Tackling Discretionary Denials

Both bills seek to reduce the PTAB's discretion to deny post-grant petitions, but in different ways. For example, both bills would remove the PTAB's discretion to deny institution based on ongoing parallel district court litigation, thus abrogating the PTAB's established precedent under Fintiv. The Restoring the AIA bill would achieve this by replacing the permissive "may" language in 35 U.S.C. §314(a) with the mandatory "shall" language, and creating the right for parties to immediately appeal a denied motion for stay pending IPR in district court, giving the Federal Circuit de novo review to address uniformity of stays in the district court. The PTAB Reform Act, on the other hand, does not address stays, but instead simply instructs that the PTAB "shall not in any respect consider an ongoing civil action" other than to ensure the petition meets the one-year statutory time bar.

If enacted, these provisions would follow in the steps of Vidal's recent Fintiv guidance, which curtailed the PTAB's application of Fintiv by (i) eliminating the applicability of Fintiv to International Trade Commission proceedings; (ii) requiring, regardless of parallel litigation, board panels to institute if there is either a "compelling, meritorious challenge" or (iii) a Sotera-style stipulation precluding petitioner from pursuing any grounds that could reasonably have been raised in the petition; and (iv) permitting board panels to consider median time-to-trial in the parallel litigation rather than the scheduled trial date alone. The bill provisions would go a step further in eliminating Fintiv discretionary denials entirely.

With respect to serial petitions—that is, petitions challenging the same patent, filed by either the same or different petitioners—the bills take contradictory approaches. The new PTAB Reform Act codifies the PTAB's General Plastic precedent limiting repeated petitions, prohibiting institution if a petition had previously been instituted and "includes one or more of the same claims based on a petition that was filed on a different day" by either the same or different petitioner. The Restoring the AIA bill, on the other hand, did not address serial petitions. With the strong "shall" language, however, the earlier bill could allow, if not expressly condone, serial petitions, potentially leading to an increase in such petitions. Notably, Vidal's recent precedential opinion in Code200, UAB v. Bright Data instructed board panels not to discretionarily deny serial petitions if the previous petition was not evaluated on the merits, thus establishing a carve-out for previously unevaluated meritorious petitions.

Finally, both bills maintain the same carve-out currently in place permitting discretionary denials if "the same or substantially the same prior art or arguments previously were presented to the Office."

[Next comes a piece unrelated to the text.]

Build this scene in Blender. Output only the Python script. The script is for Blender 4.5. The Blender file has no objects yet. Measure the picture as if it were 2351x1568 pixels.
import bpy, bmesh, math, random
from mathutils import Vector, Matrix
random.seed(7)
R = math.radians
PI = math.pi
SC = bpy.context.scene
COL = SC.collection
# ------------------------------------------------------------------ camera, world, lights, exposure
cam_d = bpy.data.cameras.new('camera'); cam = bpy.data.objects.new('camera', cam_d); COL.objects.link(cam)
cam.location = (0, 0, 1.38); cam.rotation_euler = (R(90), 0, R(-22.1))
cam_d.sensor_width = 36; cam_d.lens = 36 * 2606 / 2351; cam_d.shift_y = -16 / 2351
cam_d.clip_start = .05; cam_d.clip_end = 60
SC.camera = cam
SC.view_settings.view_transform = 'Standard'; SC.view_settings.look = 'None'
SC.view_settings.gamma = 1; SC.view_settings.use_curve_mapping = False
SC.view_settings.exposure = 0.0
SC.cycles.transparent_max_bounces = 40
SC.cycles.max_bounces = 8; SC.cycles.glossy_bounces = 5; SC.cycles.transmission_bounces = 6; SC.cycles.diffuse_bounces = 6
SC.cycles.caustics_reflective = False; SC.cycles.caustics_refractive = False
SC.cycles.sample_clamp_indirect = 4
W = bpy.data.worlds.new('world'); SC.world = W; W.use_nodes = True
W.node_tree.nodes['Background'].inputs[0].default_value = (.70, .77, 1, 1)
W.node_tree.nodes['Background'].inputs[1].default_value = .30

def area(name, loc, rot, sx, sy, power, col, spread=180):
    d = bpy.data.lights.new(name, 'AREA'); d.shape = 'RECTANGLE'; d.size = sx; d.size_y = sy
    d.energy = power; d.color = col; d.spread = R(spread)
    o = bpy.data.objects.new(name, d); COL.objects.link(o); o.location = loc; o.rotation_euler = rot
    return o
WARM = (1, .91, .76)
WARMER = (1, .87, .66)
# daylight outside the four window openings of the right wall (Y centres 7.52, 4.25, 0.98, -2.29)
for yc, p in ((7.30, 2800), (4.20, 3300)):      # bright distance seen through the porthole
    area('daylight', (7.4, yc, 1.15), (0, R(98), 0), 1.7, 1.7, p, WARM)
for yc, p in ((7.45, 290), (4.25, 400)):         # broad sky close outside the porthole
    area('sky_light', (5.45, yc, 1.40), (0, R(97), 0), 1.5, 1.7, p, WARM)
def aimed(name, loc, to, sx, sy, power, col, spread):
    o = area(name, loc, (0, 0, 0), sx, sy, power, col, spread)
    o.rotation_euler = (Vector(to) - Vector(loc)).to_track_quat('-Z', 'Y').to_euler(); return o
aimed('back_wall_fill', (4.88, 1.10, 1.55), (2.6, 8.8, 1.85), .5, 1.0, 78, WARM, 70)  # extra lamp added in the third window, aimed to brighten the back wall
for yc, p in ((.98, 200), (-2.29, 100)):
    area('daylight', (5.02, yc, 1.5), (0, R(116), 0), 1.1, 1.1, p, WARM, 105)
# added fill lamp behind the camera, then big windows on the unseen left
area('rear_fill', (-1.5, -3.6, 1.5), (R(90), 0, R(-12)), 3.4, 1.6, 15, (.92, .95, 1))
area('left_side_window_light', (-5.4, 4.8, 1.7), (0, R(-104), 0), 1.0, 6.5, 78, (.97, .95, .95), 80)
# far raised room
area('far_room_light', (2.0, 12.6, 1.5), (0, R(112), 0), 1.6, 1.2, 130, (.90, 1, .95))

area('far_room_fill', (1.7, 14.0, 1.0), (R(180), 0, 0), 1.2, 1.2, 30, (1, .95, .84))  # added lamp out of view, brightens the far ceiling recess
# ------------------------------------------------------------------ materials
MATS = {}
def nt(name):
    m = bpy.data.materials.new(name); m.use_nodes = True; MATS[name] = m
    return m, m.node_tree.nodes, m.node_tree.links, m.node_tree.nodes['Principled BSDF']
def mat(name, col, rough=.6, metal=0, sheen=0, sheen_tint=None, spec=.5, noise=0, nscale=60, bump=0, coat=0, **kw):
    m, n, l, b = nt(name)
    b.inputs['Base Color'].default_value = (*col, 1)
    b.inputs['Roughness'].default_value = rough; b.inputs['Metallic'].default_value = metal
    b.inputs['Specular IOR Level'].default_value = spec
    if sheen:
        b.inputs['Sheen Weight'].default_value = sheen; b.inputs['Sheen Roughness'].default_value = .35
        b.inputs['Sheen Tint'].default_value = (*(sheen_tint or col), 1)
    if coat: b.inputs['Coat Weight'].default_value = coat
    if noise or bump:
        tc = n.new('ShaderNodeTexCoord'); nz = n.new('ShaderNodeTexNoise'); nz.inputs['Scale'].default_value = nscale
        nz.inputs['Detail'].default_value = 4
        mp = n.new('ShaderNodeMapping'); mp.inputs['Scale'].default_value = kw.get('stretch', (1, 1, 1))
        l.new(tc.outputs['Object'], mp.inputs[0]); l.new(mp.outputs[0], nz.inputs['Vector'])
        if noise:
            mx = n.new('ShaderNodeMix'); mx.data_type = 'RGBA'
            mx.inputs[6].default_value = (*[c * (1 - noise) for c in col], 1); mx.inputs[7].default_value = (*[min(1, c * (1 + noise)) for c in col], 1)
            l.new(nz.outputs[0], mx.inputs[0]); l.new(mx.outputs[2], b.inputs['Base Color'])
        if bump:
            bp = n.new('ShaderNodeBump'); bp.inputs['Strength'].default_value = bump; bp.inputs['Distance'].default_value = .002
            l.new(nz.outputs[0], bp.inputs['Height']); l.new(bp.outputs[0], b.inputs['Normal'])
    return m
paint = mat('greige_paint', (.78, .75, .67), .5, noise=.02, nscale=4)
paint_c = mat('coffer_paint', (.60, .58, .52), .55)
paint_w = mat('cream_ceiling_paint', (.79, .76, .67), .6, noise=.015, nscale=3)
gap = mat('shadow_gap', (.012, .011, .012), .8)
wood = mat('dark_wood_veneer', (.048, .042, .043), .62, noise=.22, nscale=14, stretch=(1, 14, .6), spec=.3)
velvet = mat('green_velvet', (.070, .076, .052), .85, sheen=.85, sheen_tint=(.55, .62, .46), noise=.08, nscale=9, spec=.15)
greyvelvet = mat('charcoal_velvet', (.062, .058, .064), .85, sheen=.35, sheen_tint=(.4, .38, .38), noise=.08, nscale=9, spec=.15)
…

Codifying Director Review and Extending Appellate Standing

Both bills would codify Arthrex by giving the director the authority to review, modify or set aside PTAB decisions. Additionally, both bills instruct the director to issue a separate written opinion setting forth the reasons for each decision and require the director to create rules laying out the timeline and bases for review within 18 months. This contemplated rulemaking is, in fact, already underway, as the USPTO is currently soliciting comments from the public on the director review process.

Similarly, both bills seek to extend standing for the right to appeal. At minimum, both bills would extend standing to any party that reasonably expects that another person will assert estoppel against it as a result of the final written decision. The earlier Restoring the AIA bill would have also extended standing to a party that could demonstrate a redressable, concrete and particularized injury traceable to the decision. If a party lacked standing, however, the earlier bill would prevent estoppel from attaching to that party.

Relatedly, the earlier bill would have also prevented estoppel from attaching until either appeal rights are exhausted or an appeal decision is issued.

Promoting Transparency and Curbing Bad-Faith Conduct

Both bills would prevent ex parte communications between any Administrative Patent Judge and an officer who has either supervisory authority or disciplinary authority over that APJ who is not a member of the panel "concerning any pending matter." The earlier bill would also have applied this provision to officers with review authority over the APJ.

Finally, the newer PTAB Reform Act would also require the director to prescribe sanctions against petitioners who offer to deliberately delay or lose an instituted challenge for consideration. Notably, Vidal has initiated the director review process to take on this issue in the related OpenSky Industries and Patent Quality Assurance IPRs filed against VLSI Technology last year. Briefing recently concluded and a decision is expected to be forthcoming.

As of the date of publication, both bills remain pending in the Senate, and companion bills have not yet been introduced in the House.